### Aim of the task
Print, word for word, every line from the beginning of the listing up to and including the line with "F = 950.0; CX". Pictures are to be excluded.

· · · ·

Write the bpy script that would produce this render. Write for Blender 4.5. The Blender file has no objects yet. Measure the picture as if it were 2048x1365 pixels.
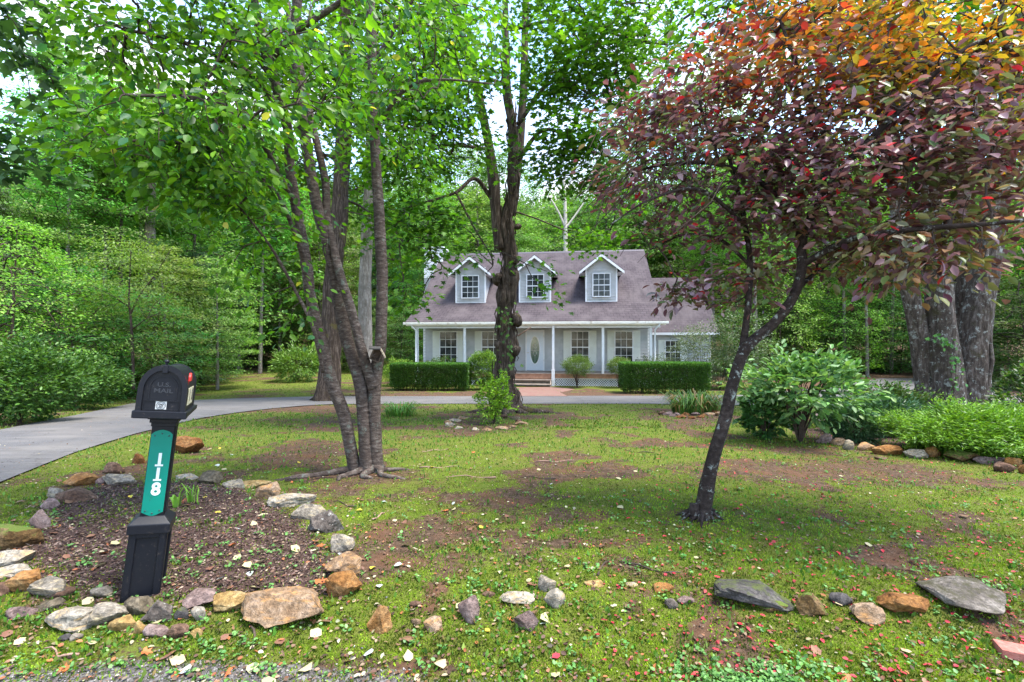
import bpy, math, random
import numpy as np
from mathutils import Vector, Matrix, Euler

random.seed(7)
rng = np.random.default_rng(11)
sc = bpy.context.scene
COL = sc.collection
R = math.radians
F = 950.0; CX = 1024.0; CY = 682.5; HC = 1.5          # focal length in photo pixels, principal point, eye height

# ------------------------------------------------------------ camera
cd = bpy.data.cameras.new('camera'); cam = bpy.data.objects.new('camera', cd); COL.objects.link(cam)
cam.location = (0, 0, HC); cam.rotation_euler = (R(90), 0, 0)
cd.sensor_width = 36; cd.lens = 36 * F / 2048; cd.clip_start = 0.05; cd.clip_end = 3000
sc.camera = cam
# ------------------------------------------------------------ light
SUN_EL, SUN_AZ = 68, 105     # degrees; azimuth from +Y towards +X
w = bpy.data.worlds.new('World'); sc.world = w; w.use_nodes = True
nt = w.node_tree; nt.nodes.clear()
sky = nt.nodes.new('ShaderNodeTexSky'); sky.sky_type = 'NISHITA'; sky.sun_disc = False
sky.sun_elevation = R(SUN_EL); sky.sun_rotation = R(SUN_AZ); sky.dust_density = .3; sky.air_density = 1.0
tc = nt.nodes.new('ShaderNodeTexCoord'); mp = nt.nodes.new('ShaderNodeMapping'); mp.inputs['Scale'].default_value = (1, 1, 2.2)
nt.links.new(tc.outputs['Generated'], mp.inputs[0])
nz = nt.nodes.new('ShaderNodeTexNoise'); nz.inputs['Scale'].default_value = 2.6; nz.inputs['Detail'].default_value = 7
nt.links.new(mp.outputs[0], nz.inputs['Vector'])
rp = nt.nodes.new('ShaderNodeValToRGB'); rp.color_ramp.elements[0].position = .46; rp.color_ramp.elements[1].position = .66
nt.links.new(nz.outputs['Fac'], rp.inputs[0])
mx = nt.nodes.new('ShaderNodeMixRGB'); mx.inputs[2].default_value = (2.4, 2.35, 2.3, 1)
nt.links.new(rp.outputs[0], mx.inputs[0]); nt.links.new(sky.outputs[0], mx.inputs[1])
bg = nt.nodes.new('ShaderNodeBackground'); bg.inputs[1].default_value = 0.15
nt.links.new(mx.outputs[0], bg.inputs[0])
wo = nt.nodes.new('ShaderNodeOutputWorld'); nt.links.new(bg.outputs[0], wo.inputs[0])
sd = bpy.data.lights.new('sun', 'SUN'); sd.energy = 2.2; sd.angle = R(22); sd.color = (1, .95, .86)
sun = bpy.data.objects.new('sun', sd); COL.objects.link(sun)
dv = Vector((math.sin(R(SUN_AZ)) * math.cos(R(SUN_EL)), math.cos(R(SUN_AZ)) * math.cos(R(SUN_EL)), math.sin(R(SUN_EL))))
sun.rotation_euler = dv.to_track_quat('Z', 'Y').to_euler()
sc.view_settings.view_transform = 'Standard'; sc.view_settings.look = 'None'; sc.view_settings.gamma = 1
sc.view_settings.exposure = 2.4; sc.view_settings.use_curve_mapping = False
sc.render.engine = 'CYCLES'
sc.cycles.use_denoising = True; sc.cycles.max_bounces = 8; sc.cycles.diffuse_bounces = 4
sc.cycles.glossy_bounces = 2; sc.cycles.transmission_bounces = 5; sc.cycles.caustics_reflective = False; sc.cycles.caustics_refractive = False
sc.cycles.sample_clamp_indirect = 6

# ------------------------------------------------------------ numeric helpers
def _h(i, seed):
    v = np.sin(i[..., 0] * 127.1 + i[..., 1] * 311.7 + i[..., 2] * 74.7 + seed * 17.3) * 43758.5453
    return v - np.floor(v)
def vn(p, seed=0):
    p = np.asarray(p, float); i = np.floor(p); f = p - i; u = f * f * (3 - 2 * f); r = 0
    for a in (0, 1):
        for b in (0, 1):
            for c in (0, 1):
                wgt = (u[..., 0] if a else 1 - u[..., 0]) * (u[..., 1] if b else 1 - u[..., 1]) * (u[..., 2] if c else 1 - u[..., 2])
                r = r + wgt * _h(i + np.array([a, b, c]), seed)
    return r
def fbm(p, o=4, seed=0):
    p = np.asarray(p, float); r = 0; a = .5; t = 0
    for k in range(o):
        r = r + a * vn(p * 2 ** k, seed + k); t += a; a *= .5
    return r / t
def n2(x, y, s, o=4, seed=0):
    return fbm(np.stack([x * s, y * s, np.zeros_like(x) + .5], -1), o, seed)
def sstep(a, b, x):
    t = np.clip((x - a) / (b - a), 0, 1); return t * t * (3 - 2 * t)
def gbase(x, y):
    x = np.asarray(x, float); y = np.asarray(y, float)
    z = -.75 * sstep(3, 23, y) * 1.0
    z = z + .42 * np.maximum(0, y - 52) * sstep(52, 75, y) * (y < 400) + (y >= 400) * 140
    z = np.minimum(z, 42)
    z = z + .10 * np.maximum(0, np.abs(x - 2) - 38)
    return z
def G0(x, y): return float(gbase(x, y))
def gp(px, py):
    """ground point seen at a photo pixel"""
    z = 0
    for _ in range(30):
        Y = (HC - z) * F / (py - CY); X = (px - CX) / F * Y; z = .5 * z + .5 * G0(X, Y)
    return X, Y
def W(px, py, Y): return np.array([(px - CX) / F * Y, Y, HC + (CY - py) / F * Y])
def inpoly(x, y, poly):
    c = np.zeros(x.shape, bool); n = len(poly); j = n - 1
    for i in range(n):
        xi, yi = poly[i]; xj, yj = poly[j]
        if yi != yj: c ^= ((yi > y) != (yj > y)) & (x < (xj - xi) * (y - yi) / (yj - yi) + xi)
        j = i
    return c
def resample(pts, n):
    p = np.array(pts, float); d = np.r_[0, np.cumsum(np.linalg.norm(np.diff(p, axis=0), axis=1))]
    t = np.linspace(0, d[-1], n); return np.stack([np.interp(t, d, p[:, k]) for k in range(p.shape[1])], 1)
def catmull(pts, per=8):
    p = np.array(pts, float); p = np.vstack([2 * p[0] - p[1], p, 2 * p[-1] - p[-2]]); out = []
    for i in range(1, len(p) - 2):
        for t in np.linspace(0, 1, per, endpoint=False):
            a, b, c, d = p[i - 1], p[i], p[i + 1], p[i + 2]
            out.append(.5 * (2 * b + (c - a) * t + (2 * a - 5 * b + 4 * c - d) * t * t + (3 * b - a - 3 * c + d) * t ** 3))
    out.append(p[-2]); return np.array(out)

# ------------------------------------------------------------ material helpers
def mat(name):
    m = bpy.data.materials.new(name); m.use_nodes = True; m.node_tree.nodes.clear(); return m, m.node_tree
def nd(nt, typ, ins=None, **props):
    n = nt.nodes.new(typ)
    for k, v in props.items(): setattr(n, k, v)
    for k, v in (ins or {}).items():
        s = n.inputs[k]
        if isinstance(v, bpy.types.NodeSocket): nt.links.new(v, s)
        else: s.default_value = v
    return n
def c4(c): return (c[0], c[1], c[2], 1)
def ramp(nt, fac, stops):
    n = nt.nodes.new('ShaderNodeValToRGB'); nt.links.new(fac, n.inputs[0]); e = n.color_ramp.elements
    while len(e) < len(stops): e.new(.5)
    for i, (p, c) in enumerate(stops): e[i].position = p; e[i].color = c4(c) if hasattr(c, '__len__') else (c, c, c, 1)
    return n.outputs[0]
def coords(nt, scale=(1, 1, 1), kind='Object'):
    t = nd(nt, 'ShaderNodeTexCoord'); return nd(nt, 'ShaderNodeMapping', {0: t.outputs[kind], 'Scale': scale}).outputs[0]
def noise(nt, vec, scale, detail=5, rough=.55):
    return nd(nt, 'ShaderNodeTexNoise', {'Vector': vec, 'Scale': scale, 'Detail': detail, 'Roughness': rough}).outputs['Fac']
def mixc(nt, f, a, b, mode='MIX'):
    n = nd(nt, 'ShaderNodeMixRGB', blend_type=mode)
    for i, v in enumerate((f, a, b)):
        if isinstance(v, bpy.types.NodeSocket): nt.links.new(v, n.inputs[i])
        else: n.inputs[i].default_value = v if i == 0 else c4(v)
    return n.outputs[0]
def math_(nt, op, a, b=0.):
    n = nd(nt, 'ShaderNodeMath', operation=op)
    for i, v in enumerate((a, b)):
        if isinstance(v, bpy.types.NodeSocket): nt.links.new(v, n.inputs[i])
        else: n.inputs[i].default_value = v
    return n.outputs[0]
def finish(nt, col, rough=.7, bump=None, dist=.01, strength=1., spec=.3, metal=0.):
    b = nd(nt, 'ShaderNodeBsdfPrincipled', {'Roughness': rough, 'Specular IOR Level': spec, 'Metallic': metal})
    if isinstance(col, bpy.types.NodeSocket): nt.links.new(col, b.inputs['Base Color'])
    else: b.inputs['Base Color'].default_value = c4(col)
    if bump is not None:
        bn = nd(nt, 'ShaderNodeBump', {'Height': bump, 'Distance': dist, 'Strength': strength}); nt.links.new(bn.outputs[0], b.inputs['Normal'])
    nd(nt, 'ShaderNodeOutputMaterial', {'Surface': b.outputs[0]})
def plain(name, col, rough=.6, spec=.3, metal=0., var=.12, scale=12., dirt=None):
    m, nt = mat(name); v = coords(nt); f = noise(nt, v, scale)
    c = ramp(nt, f, [(.3, [x * (1 - var) for x in col]), (.7, [min(1, x * (1 + var)) for x in col])])
    if dirt: c = mixc(nt, ramp(nt, noise(nt, v, dirt[1], 8), [(dirt[2], 0), (dirt[2] + .18, 1)]), c, dirt[0])
    finish(nt, c, rough, f, .002, .4, spec, metal); return m
def leaf_mat(name, trans=.38, rough=.42, rand=0., spec=.4, tint=(1.25, 1.25, .55)):
    m, nt = mat(name); a = nd(nt, 'ShaderNodeAttribute', attribute_name='col'); c = a.outputs['Color']
    if rand:
        oi = nd(nt, 'ShaderNodeObjectInfo'); hs = nd(nt, 'ShaderNodeHueSaturation', {'Color': c})
        nt.links.new(math_(nt, 'MULTIPLY_ADD', oi.outputs['Random'], rand * .07), hs.inputs['Hue'])
        hs.inputs['Hue'].links[0].from_node.inputs[2].default_value = .5 - rand * .03
        v = math_(nt, 'MULTIPLY_ADD', oi.outputs['Random'], rand * .7); v.node.inputs[2].default_value = 1 - rand * .3
        nt.links.new(v, hs.inputs['Value']); c = hs.outputs[0]
    b = nd(nt, 'ShaderNodeBsdfPrincipled', {'Base Color': c, 'Roughness': rough, 'Specular IOR Level': spec})
    t = nd(nt, 'ShaderNodeBsdfTranslucent', {'Color': mixc(nt, 1., c, tint, 'MULTIPLY')})
    mxs = nd(nt, 'ShaderNodeMixShader', {0: trans, 1: b.outputs[0], 2: t.outputs[0]})
    nd(nt, 'ShaderNodeOutputMaterial', {'Surface': mxs.outputs[0]}); return m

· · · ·

### Result of this exercise
Write the bpy script that would produce this render. Write for Blender 4.5. The Blender file has no objects yet. Measure the picture as if it were 2048x1365 pixels.
import bpy, math, random
import numpy as np
from mathutils import Vector, Matrix, Euler

random.seed(7)
rng = np.random.default_rng(11)
sc = bpy.context.scene
COL = sc.collection
R = math.radians
F = 950.0; CX = 1024.0; CY = 682.5; HC = 1.5          # focal length in photo pixels, principal point, eye height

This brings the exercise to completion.